Когда мы приблизились, военный оркестр поднял свои блестящие инструменты и грянул гимн. Большая толпа людей приветствовала нас, когда мы проходили шлюз и швартовались. Когда я, пройдя с мостика на набережную, приблизился к человеку в голубой шинели, торжественность момента охватила меня. Горло стало сухим и жестким. Я доложил:
– Лодка вернулась с операции. Один вражеский корабль потоплен, другой поврежден.
Адмирал поблагодарил меня от имени фюрера и военно-морского флота. Потом пожать мне руку подходили другие, начиная с вице-адмирала Дёница, командующего флотилией подлодок. «Почему столько благодарностей?

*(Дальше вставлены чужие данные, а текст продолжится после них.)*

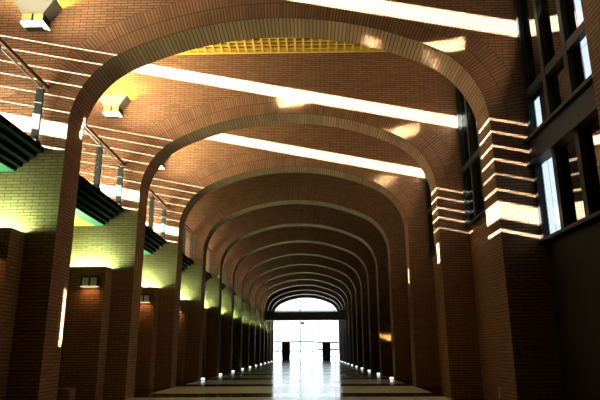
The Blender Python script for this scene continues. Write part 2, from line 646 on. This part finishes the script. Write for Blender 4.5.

Ведь головы были ваши, а мои только руки, выполнившие это». Но присутствие посторонних заставило меня промолчать.
Мы покинули шлюз и отправились к месту постоянной стоянки в гавани. Едва мы пришвартовались, явился офицер и вручил мне приглашение фюрера прибыть в Берлин. Командир и команда будут его гостями в рейхсканцелярии. Затем последовали полет в Берлин на личном самолете фюрера, приземление в Темпельхофе и триумфальная поездка по улицам, вдоль которых десятки тысяч человек стояли, ликуя и приветствуя нас.

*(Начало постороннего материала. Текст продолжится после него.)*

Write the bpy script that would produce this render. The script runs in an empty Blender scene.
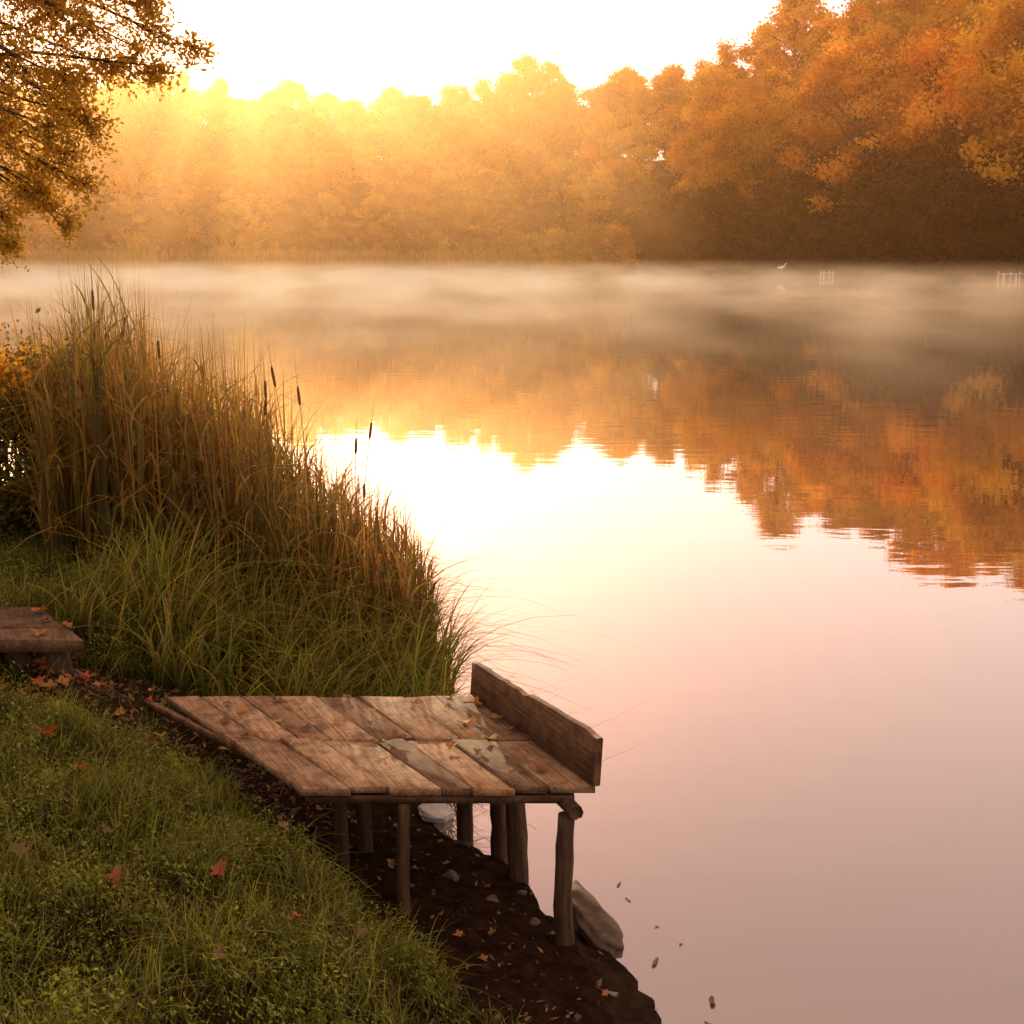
import bpy, math, numpy as np
from mathutils import Vector
R = math.radians
scene = bpy.context.scene
COL = scene.collection
rng = np.random.default_rng(7)

# ------------------------------------------------------------------ helpers
def np_mesh(name, V, F, col=None, smooth=False):
    V = np.asarray(V, dtype=np.float32); F = np.asarray(F, dtype=np.int32)
    me = bpy.data.meshes.new(name)
    n, m, k = len(V), len(F), F.shape[1]
    me.vertices.add(n); me.vertices.foreach_set('co', V.ravel())
    me.loops.add(m*k); me.loops.foreach_set('vertex_index', F.ravel())
    me.polygons.add(m)
    me.polygons.foreach_set('loop_start', np.arange(0, m*k, k, dtype=np.int32))
    me.polygons.foreach_set('loop_total', np.full(m, k, dtype=np.int32))
    if smooth: me.polygons.foreach_set('use_smooth', np.ones(m, dtype=bool))
    me.update(calc_edges=True)
    if col is not None:
        a = me.attributes.new('tint', 'FLOAT_COLOR', 'POINT')
        c = np.ones((n, 4), dtype=np.float32); c[:, :3] = col
        a.data.foreach_set('color', c.ravel())
    return me

def obj(name, data, parent=None, mat=None, loc=None, **props):
    o = bpy.data.objects.new(name, data); COL.objects.link(o)
    if parent is not None: o.parent = parent
    if mat is not None and data is not None and len(data.materials) == 0: data.materials.append(mat)
    if loc is not None: o.location = loc
    for k, v in props.items(): o[k] = v
    return o

class Geo:
    def __init__(s): s.V=[]; s.F=[]; s.C=[]; s.n=0
    def add(s, V, F, c=(1,1,1)):
        V=np.asarray(V,float); F=np.asarray(F,int)
        s.V.append(V); s.F.append(F+s.n); s.n+=len(V)
        c=np.asarray(c,float)
        s.C.append(np.broadcast_to(c,(len(V),3)).copy())
    def mesh(s,name,smooth=False):
        return np_mesh(name,np.vstack(s.V),np.vstack(s.F),np.vstack(s.C),smooth)

def tube(g, pts, rad, sides=8, c=(1,1,1), cap=True, wob=0.0, rg=None):
    pts=np.asarray(pts,float); n=len(pts)
    tan=np.gradient(pts,axis=0); tan/=np.linalg.norm(tan,axis=1)[:,None]+1e-9
    V=[]
    up=np.array([0,0,1.0]) if abs(tan[0][2])<.9 else np.array([1.0,0,0])
    ridge=1+(wob*(rg.random(sides)-.5) if rg is not None else np.zeros(sides))
    for i in range(n):
        a=np.cross(tan[i],up); a/=np.linalg.norm(a)+1e-9; b=np.cross(tan[i],a)
        for k in range(sides):
            t=2*math.pi*k/sides
            r=rad[i]*ridge[k]*(1+(wob*.4*(rg.random()-.5) if rg is not None else 0))
            V.append(pts[i]+r*(math.cos(t)*a+math.sin(t)*b))
    F=[]
    for i in range(n-1):
        for k in range(sides):
            k2=(k+1)%sides
            F.append((i*sides+k,i*sides+k2,(i+1)*sides+k2,(i+1)*sides+k))
    if cap:
        for base,pt in ((0,pts[0]),((n-1)*sides,pts[-1])):
            ci=len(V); V.append(pt)
            for k in range(0,sides,2):
                F.append((ci,base+k,base+(k+1)%sides,base+(k+2)%sides))
    g.add(V,F,c)

def smooth(a,b,x):
    t=np.clip((x-a)/(b-a),0,1); return t*t*(3-2*t)

def leaves(g, C, size, col, rg, flat=0.0, asp=.6):
    """small leaf shaped faces scattered at the points C"""
    N=len(C)
    d=rg.normal(size=(N,3)); d[:,2]*=(1-flat*.6); d/=np.linalg.norm(d,axis=1)[:,None]
    e=rg.normal(size=(N,3)); e-= (e*d).sum(1)[:,None]*d; e/=np.linalg.norm(e,axis=1)[:,None]
    s=(size*(.6+.8*rg.random(N)))[:,None]
    V=np.empty((N,4,3))
    V[:,0]=C-d*s*.5; V[:,1]=C+e*s*asp*.5; V[:,2]=C+d*s*.5; V[:,3]=C-e*s*asp*.5
    F=np.arange(N*4).reshape(N,4)
    g.add(V.reshape(-1,3),F,np.repeat(col,4,axis=0))

def blades(g, base, h, w, lean, ldir, c0, c1, rg, S=4, droop=1.0):
    """curved tapering grass blades"""
    N=len(base); t=np.linspace(0,1,S+1)
    L=np.stack([np.cos(ldir),np.sin(ldir),np.zeros(N)],1)
    fa=ldir+np.pi/2+rg.normal(0,.7,N)
    W=np.stack([np.cos(fa),np.sin(fa),np.zeros(N)],1)
    V=np.empty((N,S+1,2,3)); C=np.empty((N,S+1,2,3))
    for i,ti in enumerate(t):
        z=h*(ti-droop*lean*.45*ti**3); o=h*lean*ti**2
        P=base+L*o[:,None]; P[:,2]+=z
        ww=(w*(1-ti**1.6)*.5+.0004)[:,None]
        V[:,i,0]=P-W*ww; V[:,i,1]=P+W*ww
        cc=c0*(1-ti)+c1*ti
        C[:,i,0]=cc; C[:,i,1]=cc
    idx=np.arange(N*(S+1)*2).reshape(N,S+1,2)
    F=np.stack([idx[:,:-1,0],idx[:,:-1,1],idx[:,1:,1],idx[:,1:,0]],-1).reshape(-1,4)
    g.add(V.reshape(-1,3),F,C.reshape(-1,3))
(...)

Мы прибыли в рейхсканцелярию. Команда выстроилась в большом кабинете. С улицы доносились приглушенные крики толпы. Вошел адъютант и объявил о прибытии фюрера.
Фюрер вошел. Я часто видел его раньше, но никогда не ощущал его величие так сильно, как в эти минуты. В том, что я тоже стоял здесь, рядом с ним, осуществлялась мечта моей юности. А осуществление юношеских мечтаний, возможно, – лучшее, что может подарить жизнь. Но я был ничем по сравнению с этим человеком, который чувствовал унижение своей страны как свое собственное, который мечтал о свободном и счастливом отечестве. Не известный никому среди восьмидесяти миллионов соотечественников, он мечтал и действовал. Его мечты осуществились, его деяния выковали новый мир.
Я строевым шагом подошел к фюреру. Он пожал мне руку и приколол мне на грудь Рыцарский Железный крест, награждая тем самым не только меня, но и всю команду. В эти минуты я чувствовал гордость и счастье. Напрасно это отрицать. Но я знал, что стою здесь как символ многих из тех, кто, молчаливо и безымянно, участвовал в нашей общей борьбе.